Shares Fall 31% Amid Concern Over Brokerage


Stock in Corona del Mar-based online retailer fell 31% Monday after critics questioned its prospects as well as any role the brokerage that sold its stock in November may have had in keeping the price high.

The stock, which trades over the counter, fell $10.14 to close at $21.88, though some trades in the $24 range were reported after regular trading hours.

The brokerage, Waldron & Co. in Irvine, denied wrongdoing and doesn't exercise enough control over the stock to keep its price artificially high, Waldron lawyer Tom Fehn said.

He said Waldron stopped buying and selling shares for clients Monday "to let the situation settle down."

But NASD Regulation Inc., the enforcement arm of the National Assn. of Securities Dealers, said it had been advised that Waldron was no longer being allowed to clear deals through its clearing broker, Wedbush Morgan Securities in Los Angeles.
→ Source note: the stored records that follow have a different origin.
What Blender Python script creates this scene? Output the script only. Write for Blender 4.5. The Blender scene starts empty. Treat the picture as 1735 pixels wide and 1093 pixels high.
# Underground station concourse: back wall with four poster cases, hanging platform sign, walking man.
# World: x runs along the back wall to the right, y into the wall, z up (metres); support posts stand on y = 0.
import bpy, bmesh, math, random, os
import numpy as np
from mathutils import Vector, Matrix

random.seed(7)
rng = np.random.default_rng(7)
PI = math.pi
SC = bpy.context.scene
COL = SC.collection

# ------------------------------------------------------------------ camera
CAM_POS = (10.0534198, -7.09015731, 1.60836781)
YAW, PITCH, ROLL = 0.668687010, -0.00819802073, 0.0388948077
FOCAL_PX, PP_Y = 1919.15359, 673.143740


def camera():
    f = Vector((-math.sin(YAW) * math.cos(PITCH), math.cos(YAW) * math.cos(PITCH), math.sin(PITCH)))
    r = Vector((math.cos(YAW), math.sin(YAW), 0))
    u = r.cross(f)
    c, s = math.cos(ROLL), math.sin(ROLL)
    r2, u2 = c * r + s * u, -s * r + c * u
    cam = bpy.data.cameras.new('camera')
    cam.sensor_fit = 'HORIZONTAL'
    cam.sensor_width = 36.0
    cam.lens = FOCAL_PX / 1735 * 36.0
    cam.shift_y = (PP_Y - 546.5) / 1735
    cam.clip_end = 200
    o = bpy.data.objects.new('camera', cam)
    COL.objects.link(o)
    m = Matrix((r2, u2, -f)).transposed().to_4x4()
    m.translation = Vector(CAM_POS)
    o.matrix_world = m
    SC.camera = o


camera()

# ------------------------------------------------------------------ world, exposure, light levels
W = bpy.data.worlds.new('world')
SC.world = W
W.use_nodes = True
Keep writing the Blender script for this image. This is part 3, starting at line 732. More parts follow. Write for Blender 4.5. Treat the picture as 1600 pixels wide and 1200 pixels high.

The regulator wouldn't say if it has launched an investigation, but a Texas broker who complained about Waldron to the NASD last week said Monday that both the Justice Department and the Securities and Exchange Commission have called him about the situation. The agencies declined to comment.

"Waldron completely dominates and controls almost every share and can basically place the price anywhere [it] wants," said Anthony Elgindy, chief analyst for Key West Securities in Hurst, Texas. "This is not a fair or real market."

However, Key West and another brokerage house have recommended that investors sell their shares for other reasons. The head of one of the brokerages said the advice was based solely on an analysis of the company's publicly disclosed information.